== Exercise aim ==
Return verbatim everything from the first line through the line that contains "carv, wob=0.12, seed=4)", and stop there.

== Material provided ==
━━━━━━━━

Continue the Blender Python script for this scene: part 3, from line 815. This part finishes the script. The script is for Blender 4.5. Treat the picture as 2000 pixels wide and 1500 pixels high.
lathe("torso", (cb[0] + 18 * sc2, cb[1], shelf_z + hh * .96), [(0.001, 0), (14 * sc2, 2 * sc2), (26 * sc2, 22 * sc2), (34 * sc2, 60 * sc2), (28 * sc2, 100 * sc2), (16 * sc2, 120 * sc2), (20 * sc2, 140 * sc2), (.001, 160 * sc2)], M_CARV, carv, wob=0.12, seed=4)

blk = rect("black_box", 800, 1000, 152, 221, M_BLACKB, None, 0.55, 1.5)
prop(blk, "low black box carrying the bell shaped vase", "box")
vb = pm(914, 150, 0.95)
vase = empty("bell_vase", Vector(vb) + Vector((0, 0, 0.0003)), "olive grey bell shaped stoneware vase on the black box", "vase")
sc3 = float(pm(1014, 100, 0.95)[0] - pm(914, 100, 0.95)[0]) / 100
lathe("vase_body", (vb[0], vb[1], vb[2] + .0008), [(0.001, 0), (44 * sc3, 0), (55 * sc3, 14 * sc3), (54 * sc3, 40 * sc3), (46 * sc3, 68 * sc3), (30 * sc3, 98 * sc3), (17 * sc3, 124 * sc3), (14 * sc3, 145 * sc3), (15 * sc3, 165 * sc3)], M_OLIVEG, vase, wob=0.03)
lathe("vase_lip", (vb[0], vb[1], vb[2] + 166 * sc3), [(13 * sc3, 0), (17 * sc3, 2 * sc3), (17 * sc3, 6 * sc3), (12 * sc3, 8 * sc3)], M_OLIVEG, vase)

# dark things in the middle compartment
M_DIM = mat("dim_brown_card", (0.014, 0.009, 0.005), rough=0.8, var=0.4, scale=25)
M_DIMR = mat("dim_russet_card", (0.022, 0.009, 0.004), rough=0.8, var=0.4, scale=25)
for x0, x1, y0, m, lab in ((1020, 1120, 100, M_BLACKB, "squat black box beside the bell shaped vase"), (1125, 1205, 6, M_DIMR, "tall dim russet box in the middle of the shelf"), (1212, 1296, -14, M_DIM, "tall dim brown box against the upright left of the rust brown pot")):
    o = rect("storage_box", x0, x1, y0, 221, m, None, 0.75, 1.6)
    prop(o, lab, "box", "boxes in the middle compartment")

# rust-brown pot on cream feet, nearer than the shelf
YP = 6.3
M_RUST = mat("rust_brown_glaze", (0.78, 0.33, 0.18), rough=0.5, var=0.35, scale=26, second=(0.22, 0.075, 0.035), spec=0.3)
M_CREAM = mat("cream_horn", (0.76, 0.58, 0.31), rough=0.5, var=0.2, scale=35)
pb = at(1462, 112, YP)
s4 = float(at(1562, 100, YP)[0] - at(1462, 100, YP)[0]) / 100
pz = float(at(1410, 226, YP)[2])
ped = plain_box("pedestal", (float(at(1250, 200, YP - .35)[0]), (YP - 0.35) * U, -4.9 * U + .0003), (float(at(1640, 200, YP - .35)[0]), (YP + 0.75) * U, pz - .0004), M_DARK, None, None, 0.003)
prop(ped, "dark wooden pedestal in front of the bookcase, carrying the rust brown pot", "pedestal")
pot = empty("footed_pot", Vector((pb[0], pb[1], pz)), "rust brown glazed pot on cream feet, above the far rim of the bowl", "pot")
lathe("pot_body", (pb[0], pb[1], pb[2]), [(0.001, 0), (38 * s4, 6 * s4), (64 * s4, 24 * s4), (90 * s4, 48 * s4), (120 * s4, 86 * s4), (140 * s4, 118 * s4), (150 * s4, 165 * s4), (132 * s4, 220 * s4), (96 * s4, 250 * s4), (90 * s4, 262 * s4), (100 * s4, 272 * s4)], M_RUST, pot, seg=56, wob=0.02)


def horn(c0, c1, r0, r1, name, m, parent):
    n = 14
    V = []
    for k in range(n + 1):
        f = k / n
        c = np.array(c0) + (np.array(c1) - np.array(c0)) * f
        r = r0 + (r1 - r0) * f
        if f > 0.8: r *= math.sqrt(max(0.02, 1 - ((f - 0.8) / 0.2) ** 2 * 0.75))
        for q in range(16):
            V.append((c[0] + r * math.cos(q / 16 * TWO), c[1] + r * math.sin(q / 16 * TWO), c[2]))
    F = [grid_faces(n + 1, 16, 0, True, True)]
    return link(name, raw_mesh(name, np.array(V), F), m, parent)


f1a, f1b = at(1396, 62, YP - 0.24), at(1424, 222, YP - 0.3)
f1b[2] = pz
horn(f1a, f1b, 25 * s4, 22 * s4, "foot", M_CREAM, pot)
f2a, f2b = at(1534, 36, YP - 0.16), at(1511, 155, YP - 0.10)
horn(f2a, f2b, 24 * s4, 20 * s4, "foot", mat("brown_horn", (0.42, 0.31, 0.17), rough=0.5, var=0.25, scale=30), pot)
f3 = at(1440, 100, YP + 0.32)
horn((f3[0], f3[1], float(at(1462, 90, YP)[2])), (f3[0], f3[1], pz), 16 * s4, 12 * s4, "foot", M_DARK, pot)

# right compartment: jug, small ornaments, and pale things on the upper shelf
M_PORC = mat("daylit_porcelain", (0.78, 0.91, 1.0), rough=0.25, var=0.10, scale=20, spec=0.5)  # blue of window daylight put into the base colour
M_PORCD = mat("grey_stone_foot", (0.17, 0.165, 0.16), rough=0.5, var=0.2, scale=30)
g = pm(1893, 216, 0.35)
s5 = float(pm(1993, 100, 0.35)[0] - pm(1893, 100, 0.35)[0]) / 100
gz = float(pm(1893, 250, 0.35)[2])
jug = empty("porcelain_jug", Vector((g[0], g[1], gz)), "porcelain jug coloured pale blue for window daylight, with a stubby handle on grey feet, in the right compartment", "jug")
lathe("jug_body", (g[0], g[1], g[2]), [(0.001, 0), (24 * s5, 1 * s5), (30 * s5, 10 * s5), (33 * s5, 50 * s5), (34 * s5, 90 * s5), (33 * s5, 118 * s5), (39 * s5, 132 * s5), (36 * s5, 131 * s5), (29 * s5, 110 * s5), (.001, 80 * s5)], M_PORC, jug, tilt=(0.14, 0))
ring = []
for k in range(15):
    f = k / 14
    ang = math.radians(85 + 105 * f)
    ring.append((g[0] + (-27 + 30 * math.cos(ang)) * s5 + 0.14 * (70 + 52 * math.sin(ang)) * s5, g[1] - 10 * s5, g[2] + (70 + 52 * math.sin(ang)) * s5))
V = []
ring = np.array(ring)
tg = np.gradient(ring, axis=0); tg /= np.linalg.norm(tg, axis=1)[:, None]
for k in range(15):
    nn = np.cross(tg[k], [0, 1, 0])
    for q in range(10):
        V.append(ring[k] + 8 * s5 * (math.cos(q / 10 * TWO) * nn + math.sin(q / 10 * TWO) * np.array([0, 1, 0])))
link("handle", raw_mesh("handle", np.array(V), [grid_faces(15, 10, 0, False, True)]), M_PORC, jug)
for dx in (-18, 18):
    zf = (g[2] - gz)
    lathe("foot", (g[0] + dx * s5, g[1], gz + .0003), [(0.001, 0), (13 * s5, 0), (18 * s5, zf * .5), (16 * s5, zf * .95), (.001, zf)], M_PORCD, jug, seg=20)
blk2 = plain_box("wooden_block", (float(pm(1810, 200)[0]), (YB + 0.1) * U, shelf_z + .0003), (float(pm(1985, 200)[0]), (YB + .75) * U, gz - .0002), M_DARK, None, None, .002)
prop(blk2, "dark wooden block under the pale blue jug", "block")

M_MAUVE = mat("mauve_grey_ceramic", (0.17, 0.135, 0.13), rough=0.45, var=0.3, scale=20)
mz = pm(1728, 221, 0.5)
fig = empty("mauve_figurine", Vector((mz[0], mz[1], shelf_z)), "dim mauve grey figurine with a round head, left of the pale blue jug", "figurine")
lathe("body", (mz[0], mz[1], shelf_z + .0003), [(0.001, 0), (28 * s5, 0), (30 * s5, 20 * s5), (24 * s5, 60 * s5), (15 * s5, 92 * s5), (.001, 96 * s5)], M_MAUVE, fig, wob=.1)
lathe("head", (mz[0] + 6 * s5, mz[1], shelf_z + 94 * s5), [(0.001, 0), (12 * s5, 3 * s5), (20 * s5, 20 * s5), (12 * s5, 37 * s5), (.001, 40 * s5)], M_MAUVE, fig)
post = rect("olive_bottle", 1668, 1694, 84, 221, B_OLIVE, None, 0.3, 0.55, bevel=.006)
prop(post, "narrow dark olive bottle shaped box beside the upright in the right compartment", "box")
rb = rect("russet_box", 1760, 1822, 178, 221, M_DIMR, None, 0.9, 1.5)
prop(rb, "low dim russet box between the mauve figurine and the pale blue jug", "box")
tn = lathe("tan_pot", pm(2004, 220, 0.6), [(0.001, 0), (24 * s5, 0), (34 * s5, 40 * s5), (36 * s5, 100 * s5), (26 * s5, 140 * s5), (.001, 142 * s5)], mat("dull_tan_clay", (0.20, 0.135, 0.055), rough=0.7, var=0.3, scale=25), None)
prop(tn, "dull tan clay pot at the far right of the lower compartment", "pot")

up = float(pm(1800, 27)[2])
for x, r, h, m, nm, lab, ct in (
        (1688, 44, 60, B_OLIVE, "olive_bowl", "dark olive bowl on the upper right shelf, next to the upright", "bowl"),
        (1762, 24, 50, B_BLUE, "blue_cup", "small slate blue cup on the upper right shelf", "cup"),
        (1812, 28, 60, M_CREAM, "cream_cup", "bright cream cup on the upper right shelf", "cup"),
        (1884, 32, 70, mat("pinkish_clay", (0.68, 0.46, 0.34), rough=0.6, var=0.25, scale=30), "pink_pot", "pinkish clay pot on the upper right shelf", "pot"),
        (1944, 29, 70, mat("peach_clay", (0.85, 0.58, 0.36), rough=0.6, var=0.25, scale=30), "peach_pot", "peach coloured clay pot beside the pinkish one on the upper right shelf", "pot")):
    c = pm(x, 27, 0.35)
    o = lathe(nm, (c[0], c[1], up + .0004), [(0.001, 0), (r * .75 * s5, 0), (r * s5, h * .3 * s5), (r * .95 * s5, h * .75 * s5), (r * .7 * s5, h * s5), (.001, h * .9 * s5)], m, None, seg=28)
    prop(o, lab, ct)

━━━━━━━━

== Solution to the problem ==
Continue the Blender Python script for this scene: part 3, from line 815. This part finishes the script. The script is for Blender 4.5. Treat the picture as 2000 pixels wide and 1500 pixels high.
lathe("torso", (cb[0] + 18 * sc2, cb[1], shelf_z + hh * .96), [(0.001, 0), (14 * sc2, 2 * sc2), (26 * sc2, 22 * sc2), (34 * sc2, 60 * sc2), (28 * sc2, 100 * sc2), (16 * sc2, 120 * sc2), (20 * sc2, 140 * sc2), (.001, 160 * sc2)], M_CARV, carv, wob=0.12, seed=4)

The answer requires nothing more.